● **Stated task**
Print each line exactly as it is given.

***

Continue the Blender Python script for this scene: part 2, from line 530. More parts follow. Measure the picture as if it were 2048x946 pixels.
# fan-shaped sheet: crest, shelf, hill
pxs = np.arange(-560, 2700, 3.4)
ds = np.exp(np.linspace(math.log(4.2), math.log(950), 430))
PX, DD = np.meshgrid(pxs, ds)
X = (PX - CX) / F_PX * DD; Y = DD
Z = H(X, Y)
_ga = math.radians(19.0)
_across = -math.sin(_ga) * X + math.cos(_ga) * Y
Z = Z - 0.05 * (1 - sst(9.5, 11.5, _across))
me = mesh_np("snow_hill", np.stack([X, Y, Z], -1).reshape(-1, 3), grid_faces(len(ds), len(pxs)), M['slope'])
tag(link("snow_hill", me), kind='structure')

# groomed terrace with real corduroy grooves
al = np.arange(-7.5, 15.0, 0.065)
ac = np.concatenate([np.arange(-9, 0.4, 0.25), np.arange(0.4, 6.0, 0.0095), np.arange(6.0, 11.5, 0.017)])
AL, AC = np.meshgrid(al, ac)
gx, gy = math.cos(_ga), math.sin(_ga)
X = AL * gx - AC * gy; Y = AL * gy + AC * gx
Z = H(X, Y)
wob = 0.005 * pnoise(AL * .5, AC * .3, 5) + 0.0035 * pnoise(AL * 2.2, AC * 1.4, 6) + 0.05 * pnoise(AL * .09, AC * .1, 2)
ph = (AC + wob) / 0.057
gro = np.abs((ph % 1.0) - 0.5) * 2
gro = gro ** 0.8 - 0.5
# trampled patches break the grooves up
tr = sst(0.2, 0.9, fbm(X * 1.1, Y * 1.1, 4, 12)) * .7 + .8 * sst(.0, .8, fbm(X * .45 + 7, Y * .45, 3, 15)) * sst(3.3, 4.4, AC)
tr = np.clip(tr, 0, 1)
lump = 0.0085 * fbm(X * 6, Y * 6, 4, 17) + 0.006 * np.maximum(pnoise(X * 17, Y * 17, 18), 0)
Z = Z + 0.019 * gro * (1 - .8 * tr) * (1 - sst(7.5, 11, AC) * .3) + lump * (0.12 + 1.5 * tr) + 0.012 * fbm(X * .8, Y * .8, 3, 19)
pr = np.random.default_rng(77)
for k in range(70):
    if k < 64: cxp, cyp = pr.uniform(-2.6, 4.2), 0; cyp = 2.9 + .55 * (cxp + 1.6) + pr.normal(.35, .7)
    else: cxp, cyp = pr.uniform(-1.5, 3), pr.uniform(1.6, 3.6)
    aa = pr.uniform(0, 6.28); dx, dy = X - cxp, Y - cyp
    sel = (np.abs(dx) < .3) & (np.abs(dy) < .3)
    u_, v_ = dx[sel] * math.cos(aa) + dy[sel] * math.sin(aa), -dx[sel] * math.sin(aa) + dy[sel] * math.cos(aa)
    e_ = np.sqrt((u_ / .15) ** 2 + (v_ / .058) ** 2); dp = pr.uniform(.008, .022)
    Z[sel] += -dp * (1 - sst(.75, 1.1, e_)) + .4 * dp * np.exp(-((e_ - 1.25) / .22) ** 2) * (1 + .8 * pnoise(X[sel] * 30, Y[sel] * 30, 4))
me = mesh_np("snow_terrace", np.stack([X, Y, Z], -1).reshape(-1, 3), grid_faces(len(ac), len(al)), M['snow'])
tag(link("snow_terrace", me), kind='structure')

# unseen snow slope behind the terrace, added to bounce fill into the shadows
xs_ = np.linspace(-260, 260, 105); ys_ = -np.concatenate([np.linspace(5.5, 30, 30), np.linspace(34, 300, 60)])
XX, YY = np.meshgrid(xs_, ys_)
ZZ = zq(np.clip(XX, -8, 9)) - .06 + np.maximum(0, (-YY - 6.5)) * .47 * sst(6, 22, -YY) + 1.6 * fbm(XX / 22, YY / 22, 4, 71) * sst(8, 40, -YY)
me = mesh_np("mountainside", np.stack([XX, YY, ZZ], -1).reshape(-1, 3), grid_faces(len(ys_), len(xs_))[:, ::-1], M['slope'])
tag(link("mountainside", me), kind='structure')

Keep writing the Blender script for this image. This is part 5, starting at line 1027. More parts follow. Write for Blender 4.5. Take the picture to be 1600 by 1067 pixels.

***

● **Result of the exercise**
Continue the Blender Python script for this scene: part 2, from line 530. More parts follow. Measure the picture as if it were 2048x946 pixels.
# fan-shaped sheet: crest, shelf, hill
pxs = np.arange(-560, 2700, 3.4)
ds = np.exp(np.linspace(math.log(4.2), math.log(950), 430))
PX, DD = np.meshgrid(pxs, ds)
X = (PX - CX) / F_PX * DD; Y = DD
Z = H(X, Y)
_ga = math.radians(19.0)
_across = -math.sin(_ga) * X + math.cos(_ga) * Y
Z = Z - 0.05 * (1 - sst(9.5, 11.5, _across))
me = mesh_np("snow_hill", np.stack([X, Y, Z], -1).reshape(-1, 3), grid_faces(len(ds), len(pxs)), M['slope'])
tag(link("snow_hill", me), kind='structure')

# groomed terrace with real corduroy grooves
al = np.arange(-7.5, 15.0, 0.065)
ac = np.concatenate([np.arange(-9, 0.4, 0.25), np.arange(0.4, 6.0, 0.0095), np.arange(6.0, 11.5, 0.017)])
AL, AC = np.meshgrid(al, ac)
gx, gy = math.cos(_ga), math.sin(_ga)
X = AL * gx - AC * gy; Y = AL * gy + AC * gx
Z = H(X, Y)
wob = 0.005 * pnoise(AL * .5, AC * .3, 5) + 0.0035 * pnoise(AL * 2.2, AC * 1.4, 6) + 0.05 * pnoise(AL * .09, AC * .1, 2)
ph = (AC + wob) / 0.057
gro = np.abs((ph % 1.0) - 0.5) * 2
gro = gro ** 0.8 - 0.5
# trampled patches break the grooves up
tr = sst(0.2, 0.9, fbm(X * 1.1, Y * 1.1, 4, 12)) * .7 + .8 * sst(.0, .8, fbm(X * .45 + 7, Y * .45, 3, 15)) * sst(3.3, 4.4, AC)
tr = np.clip(tr, 0, 1)
lump = 0.0085 * fbm(X * 6, Y * 6, 4, 17) + 0.006 * np.maximum(pnoise(X * 17, Y * 17, 18), 0)
Z = Z + 0.019 * gro * (1 - .8 * tr) * (1 - sst(7.5, 11, AC) * .3) + lump * (0.12 + 1.5 * tr) + 0.012 * fbm(X * .8, Y * .8, 3, 19)
pr = np.random.default_rng(77)
for k in range(70):
    if k < 64: cxp, cyp = pr.uniform(-2.6, 4.2), 0; cyp = 2.9 + .55 * (cxp + 1.6) + pr.normal(.35, .7)
    else: cxp, cyp = pr.uniform(-1.5, 3), pr.uniform(1.6, 3.6)
    aa = pr.uniform(0, 6.28); dx, dy = X - cxp, Y - cyp
    sel = (np.abs(dx) < .3) & (np.abs(dy) < .3)
    u_, v_ = dx[sel] * math.cos(aa) + dy[sel] * math.sin(aa), -dx[sel] * math.sin(aa) + dy[sel] * math.cos(aa)
    e_ = np.sqrt((u_ / .15) ** 2 + (v_ / .058) ** 2); dp = pr.uniform(.008, .022)
    Z[sel] += -dp * (1 - sst(.75, 1.1, e_)) + .4 * dp * np.exp(-((e_ - 1.25) / .22) ** 2) * (1 + .8 * pnoise(X[sel] * 30, Y[sel] * 30, 4))
me = mesh_np("snow_terrace", np.stack([X, Y, Z], -1).reshape(-1, 3), grid_faces(len(ac), len(al)), M['snow'])
tag(link("snow_terrace", me), kind='structure')

# unseen snow slope behind the terrace, added to bounce fill into the shadows
xs_ = np.linspace(-260, 260, 105); ys_ = -np.concatenate([np.linspace(5.5, 30, 30), np.linspace(34, 300, 60)])
XX, YY = np.meshgrid(xs_, ys_)
ZZ = zq(np.clip(XX, -8, 9)) - .06 + np.maximum(0, (-YY - 6.5)) * .47 * sst(6, 22, -YY) + 1.6 * fbm(XX / 22, YY / 22, 4, 71) * sst(8, 40, -YY)
me = mesh_np("mountainside", np.stack([XX, YY, ZZ], -1).reshape(-1, 3), grid_faces(len(ys_), len(xs_))[:, ::-1], M['slope'])
tag(link("mountainside", me), kind='structure')

Keep writing the Blender script for this image. This is part 5, starting at line 1027. More parts follow. Write for Blender 4.5. Take the picture to be 1600 by 1067 pixels.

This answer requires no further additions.